“Aumentare le spese militari nei singoli Paesi senza porsi il problema di una difesa comune europea vuol dire sprecare un’occasione storica”. La vede così Marco Cappato, storico leader radicale e nonviolento e presidente di Eumans, il movimento paneuropeo di cittadini per la democrazia. Cappato si dichiara da un lato favorevole all’invio di armi in Ucraina, dall’altro scettico sull’ordine del giorno approvato dalla Camera per aumentare gli investimenti nella difesa nei prossimi anni fino a raggiungere il 2% del Pil, come prevede una dichiarazione congiunta sottoscritta dei leader della Nato nel 2014. “La guerra NON dimostra la necessità di aumentare le spese militari, ma la necessità di una difesa europea, tagliando sovrapposizioni e spese inefficienti drogate da industrie belliche di Stato (che sono state spesso in affari con Putin e coi peggiori dittatori in questi anni)”, ha twittato il tesoriere dell’Associazione Luca Coscioni.

Ad aumentare le spese militari, però, ci impegna l’Alleanza atlantica.
Se la Nato chiede di destinare alla difesa una quota del Pil non lo fa per un vezzo contabile, ma per garantire l’efficacia del patto militare: vi impongo uno standard perché voglio vedere che fate sul serio. Se l’Unione europea, nel suo complesso, arrivasse a spendere anche meno del 2% ma per una difesa comune più efficace, l’obiettivo sarebbe raggiunto comunque. Finora però gli Stati membri non hanno dato segni di voler inaugurare una sinergia. Anzi, mentre le spese militari crescono diminuiscono i progetti di collaborazione. Così in ogni Paese la fanno da padroni i colossi dell’industria bellica, come Leonardo e Finmeccanica, che accrescono il loro potere e guadagnano un sacco di soldi. Dal loro punto di vista è giusto così: le aziende fanno i propri interessi. Quello che manca però è la politica, che dovrebbe imporre una logica civica europea, come si sta tentando di fare nel campo dell’autonomia energetica.

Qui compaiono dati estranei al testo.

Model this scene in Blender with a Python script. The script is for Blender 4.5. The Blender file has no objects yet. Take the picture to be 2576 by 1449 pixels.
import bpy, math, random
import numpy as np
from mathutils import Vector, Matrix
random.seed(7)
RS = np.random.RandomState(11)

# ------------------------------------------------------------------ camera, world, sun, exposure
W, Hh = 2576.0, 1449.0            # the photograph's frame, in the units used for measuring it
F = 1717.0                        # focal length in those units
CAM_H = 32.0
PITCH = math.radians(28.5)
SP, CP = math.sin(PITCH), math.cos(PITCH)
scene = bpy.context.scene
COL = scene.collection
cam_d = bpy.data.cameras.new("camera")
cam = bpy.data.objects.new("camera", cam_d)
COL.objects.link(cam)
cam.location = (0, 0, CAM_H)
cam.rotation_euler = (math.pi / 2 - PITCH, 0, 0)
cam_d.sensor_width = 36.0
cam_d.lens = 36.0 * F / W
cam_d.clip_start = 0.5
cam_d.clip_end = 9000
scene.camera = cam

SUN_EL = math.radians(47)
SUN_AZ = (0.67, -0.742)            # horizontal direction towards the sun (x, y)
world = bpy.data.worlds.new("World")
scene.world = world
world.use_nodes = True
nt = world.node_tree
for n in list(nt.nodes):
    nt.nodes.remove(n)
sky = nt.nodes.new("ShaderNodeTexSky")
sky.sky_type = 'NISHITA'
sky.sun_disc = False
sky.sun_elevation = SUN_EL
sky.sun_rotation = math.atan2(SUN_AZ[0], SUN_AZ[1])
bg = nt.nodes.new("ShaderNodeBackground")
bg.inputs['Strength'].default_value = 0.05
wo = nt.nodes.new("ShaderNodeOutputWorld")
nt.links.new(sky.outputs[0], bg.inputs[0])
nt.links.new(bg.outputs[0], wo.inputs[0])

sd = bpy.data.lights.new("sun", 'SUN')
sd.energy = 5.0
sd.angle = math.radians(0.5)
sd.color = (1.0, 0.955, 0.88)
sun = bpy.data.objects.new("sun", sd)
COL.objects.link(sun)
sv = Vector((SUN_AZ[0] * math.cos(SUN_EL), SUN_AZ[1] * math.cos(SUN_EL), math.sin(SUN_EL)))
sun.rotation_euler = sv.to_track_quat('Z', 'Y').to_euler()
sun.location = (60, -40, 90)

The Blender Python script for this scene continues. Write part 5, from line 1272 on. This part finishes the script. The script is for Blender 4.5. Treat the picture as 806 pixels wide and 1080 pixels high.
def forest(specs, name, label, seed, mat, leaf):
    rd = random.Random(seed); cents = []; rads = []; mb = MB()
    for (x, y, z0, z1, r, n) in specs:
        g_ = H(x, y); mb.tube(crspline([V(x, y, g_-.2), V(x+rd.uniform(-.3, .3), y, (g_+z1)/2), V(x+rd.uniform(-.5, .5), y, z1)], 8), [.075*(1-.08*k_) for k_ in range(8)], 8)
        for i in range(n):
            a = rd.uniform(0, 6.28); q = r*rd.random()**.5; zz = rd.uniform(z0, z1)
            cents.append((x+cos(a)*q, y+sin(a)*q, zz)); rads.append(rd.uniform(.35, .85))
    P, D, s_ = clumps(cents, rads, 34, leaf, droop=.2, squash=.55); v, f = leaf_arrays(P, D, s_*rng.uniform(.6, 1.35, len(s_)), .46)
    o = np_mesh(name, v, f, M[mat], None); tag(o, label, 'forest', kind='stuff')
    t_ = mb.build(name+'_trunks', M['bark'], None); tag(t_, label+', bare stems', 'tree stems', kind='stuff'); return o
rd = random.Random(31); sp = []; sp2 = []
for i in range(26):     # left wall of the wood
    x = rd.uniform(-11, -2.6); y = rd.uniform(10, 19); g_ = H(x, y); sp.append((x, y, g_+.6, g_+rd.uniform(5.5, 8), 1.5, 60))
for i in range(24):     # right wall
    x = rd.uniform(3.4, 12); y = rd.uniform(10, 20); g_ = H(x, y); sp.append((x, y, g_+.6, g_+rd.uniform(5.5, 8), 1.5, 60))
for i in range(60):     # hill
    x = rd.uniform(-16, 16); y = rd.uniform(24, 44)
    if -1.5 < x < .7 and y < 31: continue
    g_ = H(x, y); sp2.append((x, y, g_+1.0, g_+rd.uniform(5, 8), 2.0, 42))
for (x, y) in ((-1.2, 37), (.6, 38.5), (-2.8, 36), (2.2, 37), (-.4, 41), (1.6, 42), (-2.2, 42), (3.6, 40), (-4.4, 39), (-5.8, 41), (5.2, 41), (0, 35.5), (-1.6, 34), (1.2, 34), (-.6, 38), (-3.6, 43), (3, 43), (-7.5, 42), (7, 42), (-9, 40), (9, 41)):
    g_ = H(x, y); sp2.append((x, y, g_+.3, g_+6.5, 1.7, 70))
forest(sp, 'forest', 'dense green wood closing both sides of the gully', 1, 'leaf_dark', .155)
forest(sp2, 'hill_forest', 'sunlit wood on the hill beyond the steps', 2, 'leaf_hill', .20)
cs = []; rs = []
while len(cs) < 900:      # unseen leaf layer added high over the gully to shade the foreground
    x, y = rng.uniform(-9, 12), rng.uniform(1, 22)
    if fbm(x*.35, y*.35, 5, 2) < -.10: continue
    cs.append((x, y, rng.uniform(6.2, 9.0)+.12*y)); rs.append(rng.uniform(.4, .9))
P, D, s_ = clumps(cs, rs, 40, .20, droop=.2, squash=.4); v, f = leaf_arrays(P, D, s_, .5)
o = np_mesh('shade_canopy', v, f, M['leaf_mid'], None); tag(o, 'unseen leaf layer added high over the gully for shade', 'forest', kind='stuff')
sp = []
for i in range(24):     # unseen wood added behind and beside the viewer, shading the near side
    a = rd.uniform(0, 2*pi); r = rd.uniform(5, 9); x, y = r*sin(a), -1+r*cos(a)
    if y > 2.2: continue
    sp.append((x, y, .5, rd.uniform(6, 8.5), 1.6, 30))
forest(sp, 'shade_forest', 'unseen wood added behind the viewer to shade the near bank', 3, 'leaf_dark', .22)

Come dovrebbero muoversi allora gli Stati Ue?
La tragedia della guerra è un’occasione per fondare un nuovo modello di politica estera e di difesa comune paneuropeo. Un modello che includa anche soluzioni non belliche, cioè non basate soltanto sulle armi – che pure continueranno a essere necessarie – ma anche su strumenti di difesa nonviolenta e di prevenzione dei conflitti, come i corpi di pace o le spese per l’informazione: pensiamo a quanto sarebbe importante portare un’informazione indipendente in Russia. Invece noi ci limitiamo ad aumentare le spese militari, peraltro in una situazione di risorse economiche scarse, senza porci il problema di fare fronte comune e nemmeno quello di integrare i sistemi militari nazionali.

Un esercito comune europeo, però, sfiderebbe quello statunitense come forza egemone della Nato. Come la prenderebbero a Washington?
Dipende di che America parliamo: quella di Biden non è più quella dell'”America first” di Trump, a cui importava solo di difendere propri interessi. Dovremmo proporre un percorso comune agli Usa e alle altre democrazie d’oltreoceano, come Canada, Giappone o Australia: in questo modo la difesa comune europea potrebbe persino essere sostenuta dalla Casa Bianca, perché non sarebbe una sfida nei suoi confronti, ma un contributo a rafforzare il fronte democratico internazionale. Magari poi nel dibattito interno agli Stati Uniti qualcuno continuerebbe a vederla male, ma sarebbe un problema loro, non nostro. Sul lungo periodo io immagino un’alleanza militare europea come parte integrante della Nato e una Nato come alleanza di democrazie occidentali, che sappia prendere posizioni nette – ad esempio – anche sulla degenerazione autocratica della Turchia di Erdogan.

Parliamo di noi, invece: le potenze militari europee sarebbero disposte a rinunciare ai propri eserciti?
Se l’iniziativa è lasciata in mano alle cancellerie e agli apparati, certamente la risposta è no. Ma se si coinvolgessero i cittadini sono convinto che l’integrazione verrebbe da sè: immaginiamo di far scegliere gli europei tra ridurre le spese militari, raggiungendo però una maggiore efficacia difensiva, e tenersi ciascuno il proprio esercito. Io penso che la gente non avrebbe pronta. Il tema è politico, anzi è democratico: non buttiamo via questa opportunità.